Work to do
Pick out the lines containing "scene".

Material for the task
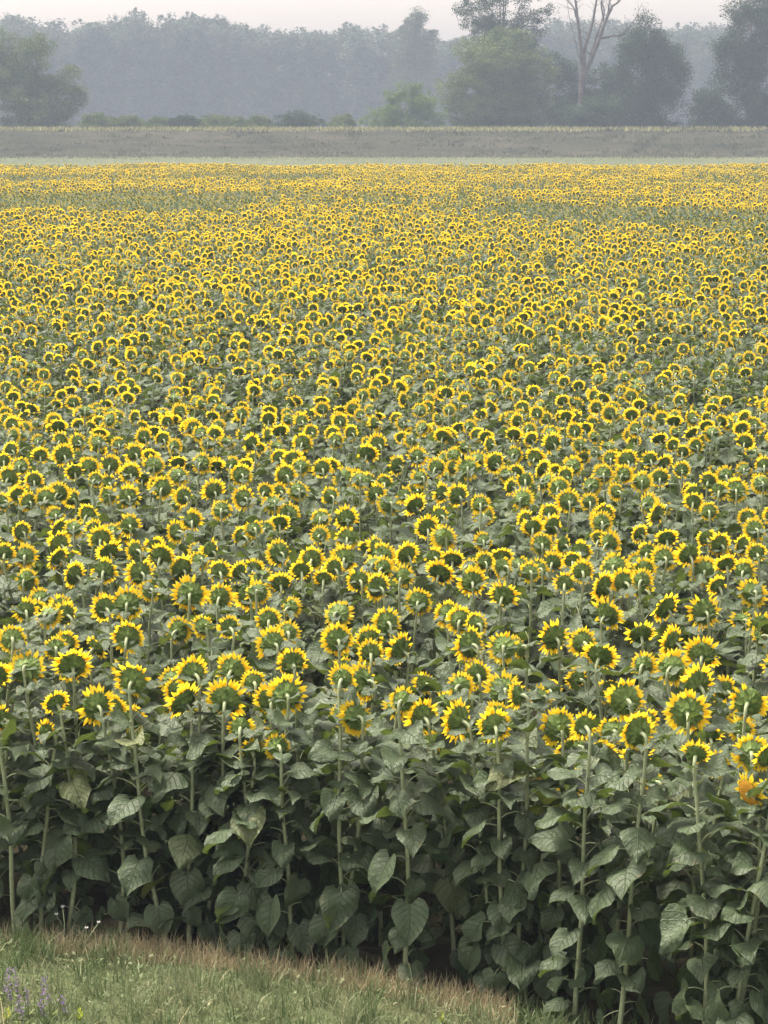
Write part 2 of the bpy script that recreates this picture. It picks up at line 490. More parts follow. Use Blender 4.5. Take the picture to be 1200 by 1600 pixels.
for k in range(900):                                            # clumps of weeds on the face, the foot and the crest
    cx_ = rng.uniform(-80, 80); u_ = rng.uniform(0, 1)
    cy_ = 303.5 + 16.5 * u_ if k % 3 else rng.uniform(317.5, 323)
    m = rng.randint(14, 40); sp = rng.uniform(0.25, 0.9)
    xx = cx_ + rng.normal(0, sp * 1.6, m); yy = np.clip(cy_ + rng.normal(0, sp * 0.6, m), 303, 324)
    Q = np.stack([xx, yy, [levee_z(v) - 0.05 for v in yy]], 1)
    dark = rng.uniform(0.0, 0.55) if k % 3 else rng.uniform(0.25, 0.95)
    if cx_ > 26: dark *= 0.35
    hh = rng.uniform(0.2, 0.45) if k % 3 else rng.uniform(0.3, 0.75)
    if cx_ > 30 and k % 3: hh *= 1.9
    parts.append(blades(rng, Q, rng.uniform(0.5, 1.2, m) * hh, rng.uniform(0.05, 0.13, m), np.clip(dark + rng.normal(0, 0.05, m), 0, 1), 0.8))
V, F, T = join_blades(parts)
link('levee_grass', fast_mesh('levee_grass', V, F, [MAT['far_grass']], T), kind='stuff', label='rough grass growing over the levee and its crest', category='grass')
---
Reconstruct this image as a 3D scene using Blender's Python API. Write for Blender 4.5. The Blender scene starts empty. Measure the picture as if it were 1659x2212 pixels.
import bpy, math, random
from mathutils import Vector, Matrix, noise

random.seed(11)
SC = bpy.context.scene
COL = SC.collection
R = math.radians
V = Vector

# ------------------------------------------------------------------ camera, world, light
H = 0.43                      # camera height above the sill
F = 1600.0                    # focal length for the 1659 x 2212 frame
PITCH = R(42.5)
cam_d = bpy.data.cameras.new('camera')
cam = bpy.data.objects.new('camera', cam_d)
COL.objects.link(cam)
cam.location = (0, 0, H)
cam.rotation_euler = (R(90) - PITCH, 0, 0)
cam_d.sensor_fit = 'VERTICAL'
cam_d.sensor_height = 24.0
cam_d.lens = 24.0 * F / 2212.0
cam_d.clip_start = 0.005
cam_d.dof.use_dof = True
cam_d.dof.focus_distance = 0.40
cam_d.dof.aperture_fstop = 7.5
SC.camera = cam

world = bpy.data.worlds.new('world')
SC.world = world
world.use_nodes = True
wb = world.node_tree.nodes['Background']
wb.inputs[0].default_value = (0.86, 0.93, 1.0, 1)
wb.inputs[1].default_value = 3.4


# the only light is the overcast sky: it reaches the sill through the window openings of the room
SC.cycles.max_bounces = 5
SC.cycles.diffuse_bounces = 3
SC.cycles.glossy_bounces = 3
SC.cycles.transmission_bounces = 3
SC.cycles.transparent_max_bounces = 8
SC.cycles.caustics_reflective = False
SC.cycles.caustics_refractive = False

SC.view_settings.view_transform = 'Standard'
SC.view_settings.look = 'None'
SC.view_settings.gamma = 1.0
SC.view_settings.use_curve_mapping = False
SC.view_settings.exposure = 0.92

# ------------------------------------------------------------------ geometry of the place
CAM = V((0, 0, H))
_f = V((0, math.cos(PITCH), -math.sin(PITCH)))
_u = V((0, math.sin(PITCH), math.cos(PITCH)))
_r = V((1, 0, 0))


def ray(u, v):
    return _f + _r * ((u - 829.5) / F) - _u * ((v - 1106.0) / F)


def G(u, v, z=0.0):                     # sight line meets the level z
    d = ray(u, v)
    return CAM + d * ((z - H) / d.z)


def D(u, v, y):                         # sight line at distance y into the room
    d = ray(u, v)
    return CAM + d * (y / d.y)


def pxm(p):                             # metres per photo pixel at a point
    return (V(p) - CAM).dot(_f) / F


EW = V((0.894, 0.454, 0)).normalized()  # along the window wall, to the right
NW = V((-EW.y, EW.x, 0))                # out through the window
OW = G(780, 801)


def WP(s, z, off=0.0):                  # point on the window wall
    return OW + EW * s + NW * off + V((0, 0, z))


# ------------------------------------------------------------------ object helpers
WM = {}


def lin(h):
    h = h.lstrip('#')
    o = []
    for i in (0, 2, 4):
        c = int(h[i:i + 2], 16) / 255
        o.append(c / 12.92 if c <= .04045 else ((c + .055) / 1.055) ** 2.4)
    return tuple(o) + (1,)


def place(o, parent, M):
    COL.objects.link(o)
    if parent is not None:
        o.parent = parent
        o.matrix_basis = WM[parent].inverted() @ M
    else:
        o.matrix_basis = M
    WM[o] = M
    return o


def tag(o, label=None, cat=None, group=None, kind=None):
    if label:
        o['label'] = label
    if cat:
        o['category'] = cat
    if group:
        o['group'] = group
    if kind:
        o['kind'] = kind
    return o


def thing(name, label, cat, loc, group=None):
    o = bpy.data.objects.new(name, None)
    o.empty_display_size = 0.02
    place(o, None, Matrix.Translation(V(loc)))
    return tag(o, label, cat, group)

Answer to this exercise
Reconstruct this image as a 3D scene using Blender's Python API. Write for Blender 4.5. The Blender scene starts empty. Measure the picture as if it were 1659x2212 pixels.
SC = bpy.context.scene